Jean-François Cervel
Commission nationale française pour l’Unesco, IGAENR
Le dernier rapport de l’Unesco sur la science a été publié en novembre 2015 à l’occasion de la 38e session de la conférence générale.
Intitulé « Vers 2030 », il se situe dans le droit fil de l’agenda 2030 pour le développement durable voté par l’ONU.
Depuis le précédent rapport, publié en 2010, des évolutions sensibles se font jour.
D’abord, les dépenses en matière de recherche et développement continuent de croître en dépit de la crise financière. Mais une part importante de ces investissements concerne les sciences appliquées et est assurée par le secteur privé, relançant le débat entre recherche à effets économiques rapides et recherche fondamentale.
Ensuite, le fossé se réduit entre pays du Nord et pays du Sud, la plupart des pays intégrant désormais le développement de la science, de la technologie et de l’innovation dans leurs plans de développement. Même si les pays développés continuent à occuper la place principale, les pays en développement investissent aussi beaucoup en ce domaine.
Enfin, il y a toujours plus de scientifiques dans le monde, ils sont de plus en plus mobiles et échangent de plus en plus entre eux.
L’avant-propos met l’accent sur quelques éléments de questionnements transversaux.
Patrick Aebischer, président de l’université polytechnique fédérale de Lausanne, montre le rôle croissant des universités comme acteurs globaux, la révolution digitale (MOOCs…) accentuant encore ce phénomène. L’université de demain sera une entreprise globale, à multi-implantations avec des partenaires stratégiques et une forte présence virtuelle.

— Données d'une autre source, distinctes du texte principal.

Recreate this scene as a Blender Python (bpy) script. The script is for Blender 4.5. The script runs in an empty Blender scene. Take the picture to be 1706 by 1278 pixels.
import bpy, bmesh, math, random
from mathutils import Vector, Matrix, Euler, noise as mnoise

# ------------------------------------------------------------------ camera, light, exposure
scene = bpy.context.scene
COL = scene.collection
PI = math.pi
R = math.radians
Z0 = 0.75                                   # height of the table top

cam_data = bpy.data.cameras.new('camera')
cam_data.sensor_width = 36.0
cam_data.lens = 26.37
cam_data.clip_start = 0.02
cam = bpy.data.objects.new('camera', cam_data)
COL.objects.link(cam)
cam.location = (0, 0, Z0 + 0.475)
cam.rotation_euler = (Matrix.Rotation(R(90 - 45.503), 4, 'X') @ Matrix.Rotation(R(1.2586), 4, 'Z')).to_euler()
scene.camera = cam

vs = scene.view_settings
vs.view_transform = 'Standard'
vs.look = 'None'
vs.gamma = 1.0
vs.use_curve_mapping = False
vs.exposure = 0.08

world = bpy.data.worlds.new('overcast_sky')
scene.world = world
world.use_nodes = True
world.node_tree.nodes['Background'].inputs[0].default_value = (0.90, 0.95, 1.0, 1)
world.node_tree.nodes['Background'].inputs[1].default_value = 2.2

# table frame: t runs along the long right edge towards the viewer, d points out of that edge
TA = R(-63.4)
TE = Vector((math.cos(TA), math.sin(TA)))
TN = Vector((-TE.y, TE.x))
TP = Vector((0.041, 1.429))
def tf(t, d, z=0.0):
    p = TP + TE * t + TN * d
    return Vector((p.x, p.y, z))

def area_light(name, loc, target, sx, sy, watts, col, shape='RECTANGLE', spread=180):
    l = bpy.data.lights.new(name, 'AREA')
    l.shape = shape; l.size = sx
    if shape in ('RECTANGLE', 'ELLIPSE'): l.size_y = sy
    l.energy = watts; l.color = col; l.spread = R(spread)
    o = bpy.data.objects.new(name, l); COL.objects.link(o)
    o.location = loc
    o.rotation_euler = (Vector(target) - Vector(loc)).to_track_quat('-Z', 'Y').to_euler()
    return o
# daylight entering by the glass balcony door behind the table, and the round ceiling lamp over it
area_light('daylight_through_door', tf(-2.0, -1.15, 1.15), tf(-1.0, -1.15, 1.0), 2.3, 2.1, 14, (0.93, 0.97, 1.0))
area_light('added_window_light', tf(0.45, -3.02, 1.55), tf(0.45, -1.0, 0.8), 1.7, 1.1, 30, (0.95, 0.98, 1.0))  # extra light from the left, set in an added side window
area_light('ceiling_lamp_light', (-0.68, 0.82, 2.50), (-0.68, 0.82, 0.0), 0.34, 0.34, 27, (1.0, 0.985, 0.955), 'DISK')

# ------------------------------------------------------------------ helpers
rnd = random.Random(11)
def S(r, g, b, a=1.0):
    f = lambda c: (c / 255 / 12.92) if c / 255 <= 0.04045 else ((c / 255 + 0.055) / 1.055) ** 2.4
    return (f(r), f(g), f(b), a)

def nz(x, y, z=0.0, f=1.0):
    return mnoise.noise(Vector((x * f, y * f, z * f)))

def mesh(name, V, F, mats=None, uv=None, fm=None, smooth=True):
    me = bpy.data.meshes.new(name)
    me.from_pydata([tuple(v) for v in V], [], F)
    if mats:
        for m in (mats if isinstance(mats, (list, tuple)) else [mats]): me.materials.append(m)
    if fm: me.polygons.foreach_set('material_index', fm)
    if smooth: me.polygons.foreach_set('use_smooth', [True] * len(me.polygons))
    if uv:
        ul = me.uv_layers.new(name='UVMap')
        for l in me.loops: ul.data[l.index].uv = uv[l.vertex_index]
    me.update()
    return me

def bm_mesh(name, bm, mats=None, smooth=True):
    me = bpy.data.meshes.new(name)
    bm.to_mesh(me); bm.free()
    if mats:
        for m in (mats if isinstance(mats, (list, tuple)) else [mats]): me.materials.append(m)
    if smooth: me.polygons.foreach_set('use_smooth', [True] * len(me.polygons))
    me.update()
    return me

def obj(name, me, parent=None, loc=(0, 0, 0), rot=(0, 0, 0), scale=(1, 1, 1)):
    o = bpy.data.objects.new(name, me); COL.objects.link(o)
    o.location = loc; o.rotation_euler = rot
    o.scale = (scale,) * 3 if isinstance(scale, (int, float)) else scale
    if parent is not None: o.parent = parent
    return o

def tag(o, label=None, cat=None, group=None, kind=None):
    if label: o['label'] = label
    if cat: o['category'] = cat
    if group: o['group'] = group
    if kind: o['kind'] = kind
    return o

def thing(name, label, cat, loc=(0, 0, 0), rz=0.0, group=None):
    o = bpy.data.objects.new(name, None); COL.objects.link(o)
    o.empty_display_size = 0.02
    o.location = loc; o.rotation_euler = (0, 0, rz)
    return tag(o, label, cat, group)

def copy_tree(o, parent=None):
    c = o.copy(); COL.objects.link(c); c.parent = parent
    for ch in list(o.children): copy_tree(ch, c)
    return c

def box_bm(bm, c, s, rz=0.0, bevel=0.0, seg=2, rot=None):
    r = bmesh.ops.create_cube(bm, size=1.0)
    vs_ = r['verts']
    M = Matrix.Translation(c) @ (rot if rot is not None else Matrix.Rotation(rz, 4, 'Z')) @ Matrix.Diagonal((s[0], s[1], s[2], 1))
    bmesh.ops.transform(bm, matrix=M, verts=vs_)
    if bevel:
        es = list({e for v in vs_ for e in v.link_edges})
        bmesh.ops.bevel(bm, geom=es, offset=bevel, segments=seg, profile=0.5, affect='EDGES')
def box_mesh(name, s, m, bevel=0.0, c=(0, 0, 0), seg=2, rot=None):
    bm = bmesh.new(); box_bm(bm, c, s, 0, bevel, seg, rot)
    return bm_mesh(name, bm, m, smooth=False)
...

Bhanu Neupane, de l’Unesco, insiste sur la nécessité de contrôler et d’utiliser au mieux la data revolution au service des objectifs du développement durable. Il ne peut y avoir de développement durable sans science et sans une approche intégrée des différentes disciplines.
Heide Hackmann, membre du Conseil international pour la science, et Geoffrey Boulton, de l’université d’Edinbourg, s’interrogent sur le nouveau cadre d’une politique scientifique globale pour une science au service d’un monde juste et durable. Que signifie être un scientifique à l’ère de l’Anthropocène ?
Douglas Nakashima, de l’Unesco, fait un point sur l’émergence de la prise en considération des connaissances locales et indigènes, notamment dans le cadre de l’Intergovernmental Platform on Biodiversity and Ecosystem Services.
Après cet avant-propos, 27 chapitres dressent un panorama très riche et très complet de l’état mondial de la science et des politiques scientifiques.
Les trois premiers chapitres présentent une analyse transversale de la situation.
Le premier fait une présentation globale d’ « un monde en quête d’une stratégie de croissance efficace ». Il analyse d’abord les principaux facteurs influant sur les politiques et la gouvernance de la STI, facteurs géopolitiques, crises environnementales, recherche d’une stratégie de croissance efficace. Il dégage ensuite les principales tendances mondiales en matière de dépenses de R&D, en matière de capital humain et en matière de production scientifique. Les unes et les autres continuent à croître avec désormais près de 8 millions de scientifiques dans le monde. Il en et de même pour la production de connaissances. Il développe d’intéressantes analyses comparatives entre pays et groupes de pays et donne des perspectives en vue d’atteindre les objectifs de l’agenda 2030.
Le deuxième présente les grandes tendances en matière d’innovation et de mobilité de la connaissance. Il souligne l’augmentation de la compétition pour attirer les compétences et donc de la mobilité des étudiants et scientifiques.
Le troisième se demande si la différence entre les sexes diminue en science et en technologie et présente une analyse très complète de la situation selon les champs scientifiques et selon les régions et les pays.
24 chapitres sont enfin consacrés à des monographies par pays ou groupes de pays : Canada, Etats-Unis d’Amérique, Caricom, Amérique latine, Brésil, Union européenne, Europe du Sud-Est, AELE, Pays de la mer Noire, Fédération de Russie, Asie centrale, Iran, Israël, Etats arabes, Afrique de l’Ouest, Afrique centrale et de l’Est, Afrique du Sud, Asie du Sud, Indes, Chine, Japon, République de Corée, Malaisie, Asie du Sud-Est et Océanie.
C’est donc un très vaste panorama que dresse ce rapport, qui est une mine d’informations sur l’évolution des systèmes et des politiques scientifiques mondiaux depuis 2010, date du précédent rapport.